MADRID – Music star turned Tourism Minister Rubén Blades, best known for the salsa classic “Pedro Navaja” (Pete the Razor), says that “Panama was truly born as a republic” when U.S. jurisdiction over the canal that links the Atlantic and Pacific Oceans came to an end eight years ago.
An emphatic and passionate Blades said in an interview in Madrid that when the United States ceded control of the waterway in 1999, Panama obtained a “territorial identity” that ushered in a new era for the country.
The Harvard-educated lawyer also noted that former Chilean President Ricardo Lagos once said, “Panama’s success in administering the canal destroys the argument that a third-world country cannot successfully manage its own resources.”
Blades said he is amused and even annoyed that he is looked upon as, “the minister who was a musician or the musician who became a minister.”
“It’s a problem people have; I’m the same person,” said Blades, who insisted that he has never turned his back on music but instead has given his “yes to the country” to work with the government of President Martín Torrijos, “a noble man,” he said, who has “the dual problem of running and reforming the country.”
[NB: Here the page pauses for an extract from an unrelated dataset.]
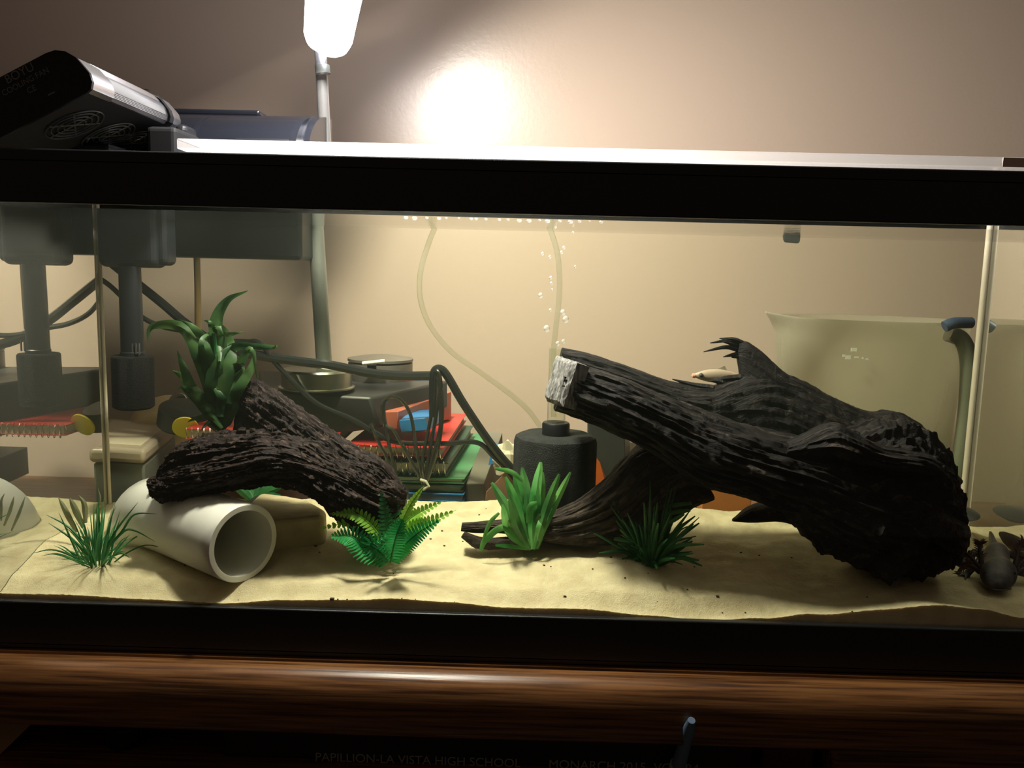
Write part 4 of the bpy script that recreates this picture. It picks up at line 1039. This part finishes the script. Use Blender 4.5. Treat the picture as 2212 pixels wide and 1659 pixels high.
# ------------------------------------------------------------ cables behind the back glass
o = cable('power_cable', [(0,560,1.17),(120,560,1.17),(215,602,1.17),(262,640,1.165),(300,680,1.165),(345,704,1.165),(400,716,1.17),(470,735,1.17),(530,738,1.17),(562,742,1.165),(600,790,1.165),(680,868,1.165),(760,905,1.16),(812,935,1.158),(860,956,1.158),(960,958,1.158),(1030,956,1.158),(1065,985,1.158),(1095,1015,1.158),(1120,1045,1.16)], .0037, cablem)
tag(o, 'thin black cable drooping from the filter across the notebook stack', 'cable')
o = cable('power_cable', [(230,560,1.18),(300,615,1.178),(350,655,1.178),(410,705,1.175),(480,748,1.172),(560,768,1.168),(640,780,1.165),(720,790,1.163),(800,806,1.16),(870,812,1.158),(930,812,1.157)], .0068, cablem)
tag(o, 'thick black cable running from the filter over the lamp base', 'cable')
o = cable('power_cable', [(936,900,1.157),(936,840,1.157),(938,805,1.156),(950,797,1.156),(966,812,1.156),(1000,870,1.156),(1050,945,1.156),(1085,990,1.157),(1105,1012,1.158)], .0062, cablem)
tag(o, 'thick black cable slanting down from the coil to the sponge filter', 'cable')
coil = thing('coiled_cable', P(915, 1045, 1.15), 'shiny black cable coil tied with a twist behind the aquarium glass', 'cable')
cg = mat('glossy_cable', (.05, .05, .046, 1), .12, metal=.4, spec=1.0)
for pp in [[(915,1045),(870,965),(850,930),(832,915),(825,880),(835,862),(852,857),(872,870),(888,900),(898,960),(905,1000),(915,1045)],
           [(918,1045),(925,990),(935,940),(945,880),(952,835),(948,805),(940,808),(938,860),(925,930),(912,1000),(918,1045)],
           [(914,1045),(880,980),(868,955)], [(920,1045),(935,985),(950,930),(952,880),(950,830)], [(850,1040),(835,990),(815,950),(800,915)], [(858,1040),(842,970),(830,900),(830,870)],
           [(922,1045),(948,960),(956,870),(944,812)]]:
    q = catmull([P(a, c, 1.152 + .003*math.sin(a*.13)) for a, c in pp], 6)
    MB().tube(q, .0026, 8).out('cable_loop', cg, coil)
MB().tube([P(908, 1036, 1.148), P(920, 1040, 1.146), P(926, 1050, 1.146), P(914, 1058, 1.148)], .0022, 8).out('twist_tie', mat('white_tie', (.6, .58, .5, 1), .5), coil)

# ------------------------------------------------------------ fish
fp = P(1548, 812, 1.08)
fish = thing('small_fish', fp, 'small pale translucent fish with a pink snout behind the log', 'fish')
v = []; f = []; st_ = [(-.031, .0008, .001), (-.028, .003, .0028), (-.020, .006, .005), (-.010, .0085, .006), (.004, .009, .006), (.018, .0065, .004), (.028, .003, .0015), (.033, .0025, .001)]
for (x, hh, ww) in st_:
    for k in range(16):
        a = 2*math.pi*k/16; v.append(fp + Vector((x, math.sin(a)*ww, math.cos(a)*hh)))
for i in range(len(st_)-1):
    for k in range(16): f.append((i*16+k, (i+1)*16+k, (i+1)*16+(k+1) % 16, i*16+(k+1) % 16))
f += [tuple(range(16)), tuple((len(st_)-1)*16 + k for k in range(15, -1, -1))]
mesh('fish_body', v, f, mat('pale_fish', (.42, .34, .24, 1), .4, sub=.2, color2=(.5, .36, .27, 1)), fish)
MB().lathe([(0, -.0032), (.0024, -.002), (.0032, 0), (.0024, .002), (0, .0032)], fp + Vector((-.0215, -.0048, .001)), 14).out('eye', mat('fish_eye', (.08, .07, .08, 1), .2), fish)
MB().lathe([(0, 0), (.0034, .002), (.003, .005), (0, .007)], fp + Vector((-.0265, 0, -.0004)), 12, axis=(-1, 0, 0)).out('snout', mat('pink_snout', (.75, .33, .22, 1), .5), fish)
finm = mat('fin', (.42, .38, .27, 1), .5)
for (pl) in [[(.030, 0, 0), (.048, 0, .009), (.045, 0, 0), (.048, 0, -.009)], [(-.002, 0, .008), (.010, 0, .014), (.014, 0, .006), (.006, 0, .006)], [(.0, 0, -.008), (.010, 0, -.013), (.012, 0, -.006), (.005, 0, -.007)]]:
    vv = [fp + Vector(p) for p in pl]; vv2 = [p + Vector((0, .0006, 0)) for p in vv]
    mesh('fin', vv + vv2, [(0,1,2,3),(7,6,5,4),(0,4,5,1),(1,5,6,2),(2,6,7,3),(3,7,4,0)], finm, fish, smooth=False)

# ------------------------------------------------------------ axolotl
ax_h = G(2160, 1278)
hz = gz(ax_h.x, ax_h.y)
axo = thing('axolotl', Vector((ax_h.x, ax_h.y, hz)), 'dark axolotl with reddish feathery gills facing the glass at far right', 'axolotl')
H0 = Vector((ax_h.x, ax_h.y + .006, hz + .017))
VX = .80*H0.x/H0.y      # the body runs straight away from the glass towards the right rear
def A_(x, y, z):
    y = y if y < .03 else .03 + (y - .03)*.72
    return H0 + Vector((x + VX*y, y, z))
sk = [(A_(0, -.024, -.0065), .006, .0028), (A_(0, -.021, -.0055), .0125, .0065), (A_(0, -.013, -.002), .0185, .0105), (A_(0, -.002, .001), .0220, .0140), (A_(0, .008, .003), .0215, .0150), (A_(0, .018, .004), .0175, .0145),
      (A_(0, .032, .006), .0160, .0150), (A_(0, .055, .009), .0165, .0160), (A_(0, .080, .007), .0105, .0120), (A_(-.001, .098, .008), .0060, .0115), (A_(-.002, .118, .011), .0036, .0110), (A_(-.003, .134, .014), .0024, .0080), (A_(-.004, .145, .017), .0010, .003)]
b = MB(); vs_ = []; fs = []; sg = 28
cs_ = catmull([k[0] for k in sk], 4); rr2 = catmull([Vector((k[1], k[2], 0)) for k in sk], 4)
for c, q in zip(cs_, rr2):
    for k in range(sg):
        a = 2*math.pi*k/sg; vs_.append(c + Vector((math.cos(a)*max(q.x, .0008), 0, math.sin(a)*max(q.y, .0008))))
for i in range(len(cs_)-1):
    for k in range(sg): fs.append((i*sg+k, i*sg+(k+1) % sg, (i+1)*sg+(k+1) % sg, (i+1)*sg+k))
fs += [tuple(range(sg-1, -1, -1)), tuple((len(cs_)-1)*sg+k for k in range(sg))]
b.add(vs_, fs)
def gnd(px, py, up=.003):
    p = G(px, py); return Vector((p.x, p.y, gz(p.x, p.y) + up))
def limb(sh, ft, toes, r0, tr_):
    kn = sh.lerp(ft, .55) + Vector((0, .002, .006))
    q = catmull([sh, kn, ft], 6); n = len(q)
    b.tube(q, [lerp(r0, .0036, i/(n-1)) for i in range(n)], 12)
    bd = ft - kn; bd.z = 0; bd.normalize()
    b.tube([ft - bd*.003, ft, ft + bd*.004], [.0036, .0046, .003], 12)
    for a in toes:
        d = Matrix.Rotation(R(a), 3, 'Z') @ bd
        b.tube([ft, ft + d*.007, ft + d*.012 - Vector((0, 0, .001)), ft + d*.018 - Vector((0, 0, .002))], [.0022, .0018, .0014, .0008], 8)
for sgn in (-1, 1):
    sh = A_(sgn*.013, .022, .001); ft = gnd(2088, 1246) if sgn < 0 else A_(.056, -.004, -.013)
    limb(sh, ft, (-55, -18, 18, 55), .0062, 1)
    sh = A_(sgn*.010, .082, .004); x_, y_ = (A_(sgn*.036, .078, 0)).x, A_(0, .078, 0).y
    limb(sh, Vector((x_, y_, gz(min(x_, XR), y_) + .003)), (-60, -30, 0, 30, 60), .006, 1)
ob = b.out('axolotl_body', None, None)
rm = ob.modifiers.new('remesh', 'REMESH'); rm.mode = 'VOXEL'; rm.voxel_size = .00095; rm.use_smooth_shade = True
sm = ob.modifiers.new('smooth', 'SMOOTH'); sm.iterations = 3; sm.factor = .5
bpy.context.view_layer.update()
nm = bpy.data.meshes.new_from_object(ob.evaluated_get(bpy.context.evaluated_depsgraph_get()))
bpy.data.objects.remove(ob)
axm = mat('axolotl_skin', (.030, .030, .038, 1), .42, bump=.3, bscale=300, color2=(.075, .066, .06, 1), vscale=120)
ob = bpy.data.objects.new('axolotl_body', nm); col.objects.link(ob); nm.materials.clear(); nm.materials.append(axm)
nm.polygons.foreach_set('use_smooth', [True]*len(nm.polygons)); ob.parent = axo; ob.matrix_parent_inverse = Matrix.Translation(-axo.location)
gillm = mat('gill_red_brown', (.075, .026, .018, 1), .5); gstem = mat('gill_stem', (.03, .018, .018, 1), .5)
gl_ = [(-1, (-.020, .013, .008), (-.024, .020, .034)), (-1, (-.021, .012, .004), (-.047, .016, .024)), (-1, (-.021, .011, .0), (-.044, .006, .008)),
       (1, (.020, .013, .008), (.028, .020, .036)), (1, (.021, .012, .004), (.046, .016, .022)), (1, (.021, .011, .0), (.050, .006, .006))]
for sgn, a, c in gl_:
    a, c = A_(*a), A_(*c); mid = a.lerp(c, .55) + Vector((0, .003, .004))
    q = catmull([a, mid, c], 6); n = len(q)
    gs = MB().tube(q, [.0034*(1 - .8*i/(n-1)) for i in range(n)], 8).out('gill_stalk', gstem, axo)
    b = MB()
    for i in range(2, n):
        tan = (q[min(i+1, n-1)] - q[i-1]).normalized(); s_ = tan.cross(Vector((0, 1, 0))).normalized()
        for sg in (-1, 1):
            for k in range(2):
                d = (s_*sg*1.0 + tan*.7 + Vector((0, rnd.uniform(-.5, .5), 0))).normalized(); L = rnd.uniform(.006, .011)
                b.tube([q[i], q[i] + d*L*.6, q[i] + d*L - Vector((0, 0, .001))], [.0011, .0008, .0002], 4)
    o = b.out('gill_filaments', gillm, gs)
for sgn in (-1, 1):
    MB().lathe([(0, -.0018), (.0015, -.001), (.0018, 0), (.0015, .001), (0, .0018)], A_(sgn*.0172, -.008, .0062), 12).out('eye', mat('axolotl_eye', (.01, .01, .012, 1), .1), axo)
q = [A_(x, -.0262 + (abs(x)/.014)**2*.009, -.0078 - (abs(x)/.014)**2*.0015) for x in [-.014 + .0028*i for i in range(11)]]
MB().tube(q, .0006, 5).out('mouth_line', mat('mouth', (.10, .07, .05, 1), .6), axo)

# ------------------------------------------------------------ debris on the sand
b = MB()
spots = [(515,1297),(717,1303),(750,1311),(730,1302),(897,1320),(982,1322),(868,1306),(1352,1215),(1345,1208),(1320,1205),(1282,1187),(1460,1205),(1452,1215),(1440,1205),(1640,1200),(1710,1205),(1600,1195),
         (930,1165),(960,1180),(682,1180),(740,1062),(1050,1100),(1110,1170),(1250,1160),(1280,1230),(1190,1225),(1175,1222),(1550,1290),(1500,1225),(1840,1330),(1873,1290),(1560,1325),(1610,1325),(377,1212),(400,1222),(1000,1170),
         (1035,1113),(955,1148),(1005,1152),(1220,1290),(1485,1275),(1350,1250),(1400,1240),(1420,1300),(690,1195),(850,1240),(360,1135)]
for (x, y) in spots:
    p = G(x, y); s_ = rnd.uniform(.0006, .0016)
    if y > 1288 + (x-1106)*.03: s_ *= .6
    if (x, y) == (717, 1303): s_ = .0022
    d = [Vector((rnd.uniform(-1, 1), rnd.uniform(-1, 1), rnd.uniform(-.2, 1)))*s_ for _ in range(3)]
    c8 = [Vector((sx*s_*rnd.uniform(.5, 1.3), sy*s_*rnd.uniform(.5, 1), sz*s_*.5)) for sz in (-1, 1) for (sx, sy) in ((-1, -1), (1, -1), (1, 1), (-1, 1))]
    b.hexa([Vector((p.x, p.y, gz(p.x, p.y) + .0004)) + c for c in c8])
o = b.out('debris', mat('dark_debris', (.05, .03, .015, 1), .8), smooth=False)
tag(o, 'tiny dark specks of debris scattered over the cream sand', 'debris', kind='stuff')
“It’s a government with good intentions and that’s why I’ve been in this for three years; if it were a government of thieves and scoundrels I wouldn’t be involved in this,” Blades said, adding that he is convinced that there is still much left to do.
Referring to the Latin America of today, the minister said that “there is cause for optimism” and noted that in his boyhood –Blades is now 60 – “there were 17 military dictatorships” in the region.
The Panamanian said he believes Latin America is immersed in a “continual process of change” and that, despite the “strengthening of democracy” and greater participation by the people, there are still many unresolved problems.
With regard to music, Blades, one of the giants of salsa, is known for producing songs with urban and social content.
Born in a boarding house, Blades said, “The fact of my being born in a humble home never made me give up on anything; my mother died without having a vacation, we were a family with limitations, but that didn’t mean that we were spiritually poor.”
Despite his passion for music, however, he does not appear to miss being on stage or in front of a band, saying, “The tourism minister can’t be going out there singing.”
But he said that when he finishes his time in office he plans to return to what he likes the most: “To my music and my movies, to paleontology and to archaeology, which interest me a lot, and maybe to write about my experiences. I’m not condemned to do just one thing.”